Commentateurs, presse et politologues étaient aussi nombreux à prédire « la fin » de la chancelière.
« C’est son échec, cela montre que la méthode Merkel –un pragmatisme sans limite et une flexibilité idéologique maximale– est arrivée à sa fin », poursuit le Spiegel.
Mais en cas de législatives anticipées, rien ne garantit que le résultat du nouveau scrutin soit différent du précédent.
La percée de l’AfD et son entrée en force à la chambre des députés a conduit au morcellement du paysage politique et donné au pays une assemblée sans majorité évidente.
Ce parti avait placé au coeur de son programme un discours anti-migrants, anti-islam et anti-Merkel.
– Débat migratoire –
Il pourrait donc capitaliser sur l’échec de la chancelière, d’autant que c’est principalement sur la question de l’immigration et des suites de la politique généreuse d’accueil des demandeurs d’asile d’Angela Merkel que les tractations ont buté.
Les partis n’ont pu s’entendre sur un plafonnement du nombre de demandeurs d’asile, ni sur la question de savoir si tout ou partie seulement des réfugiés devaient avoir droit au regroupement familial en Allemagne.
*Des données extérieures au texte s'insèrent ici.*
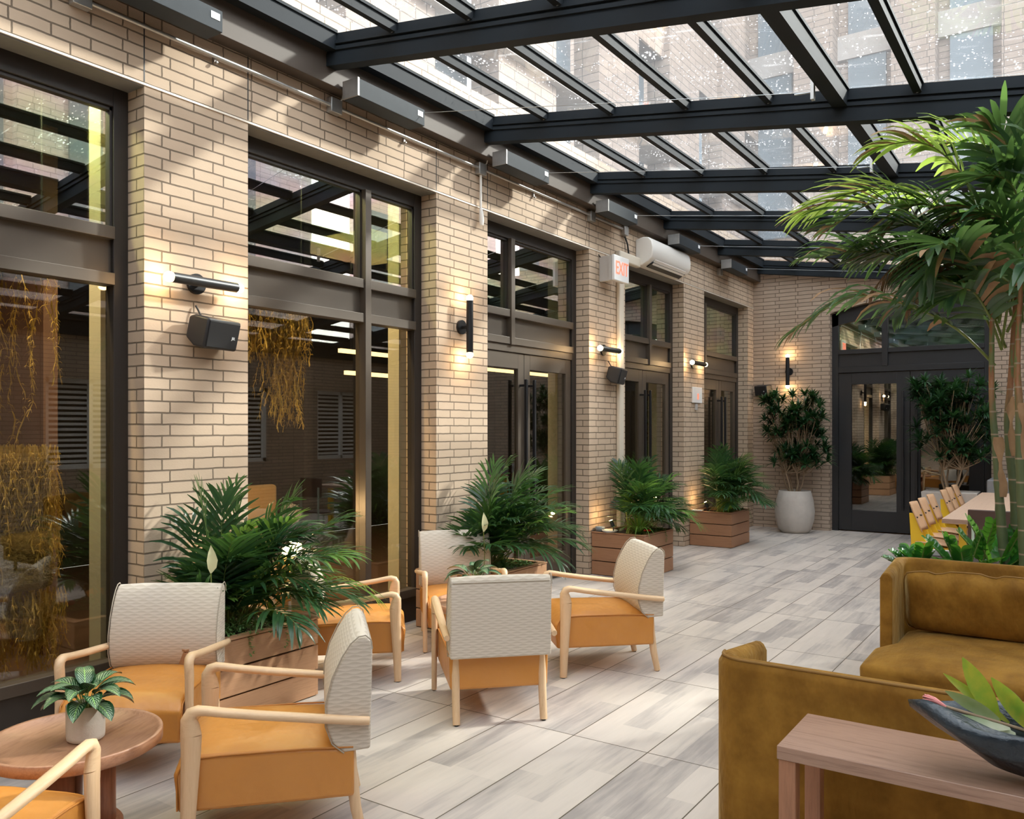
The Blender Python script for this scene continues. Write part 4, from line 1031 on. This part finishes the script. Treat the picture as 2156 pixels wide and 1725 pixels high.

Conservateurs et libéraux voulaient freiner absolument les arrivées, quand les Verts voulaient une politique plus généreuse.
Lundi matin, les libéraux, qui ont rompu les pourparlers durant la nuit, attiraient sur eux l’essentiel des critiques, certains politiques et éditorialistes les accusant d’avoir fait échouer les négociations à dessein à des fins électoralistes.
L’écologiste Reinhard Bütikofer a même accusé Christian Lindner, le chef du FDP, de faire dans « l’agitation populiste ». L’intéressé a, lui, assuré qu’il n’avait fait que se rendre à l’évidence: les positions des uns et des autres étant trop éloignées.
La situation en Allemagne est aussi une mauvaise nouvelle pour les partenaires européens de l’Allemagne, la France en particulier dont le président Emmanuel Macron a présenté en septembre des propositions de relance de l’Union européenne et de la zone euro.
La monnaie commune était d’ailleurs en baisse sur les marchés asiatiques, tandis qu’à la Bourse de Francfort, l’indice vedette Dax a ouvert en recul de 0,47%.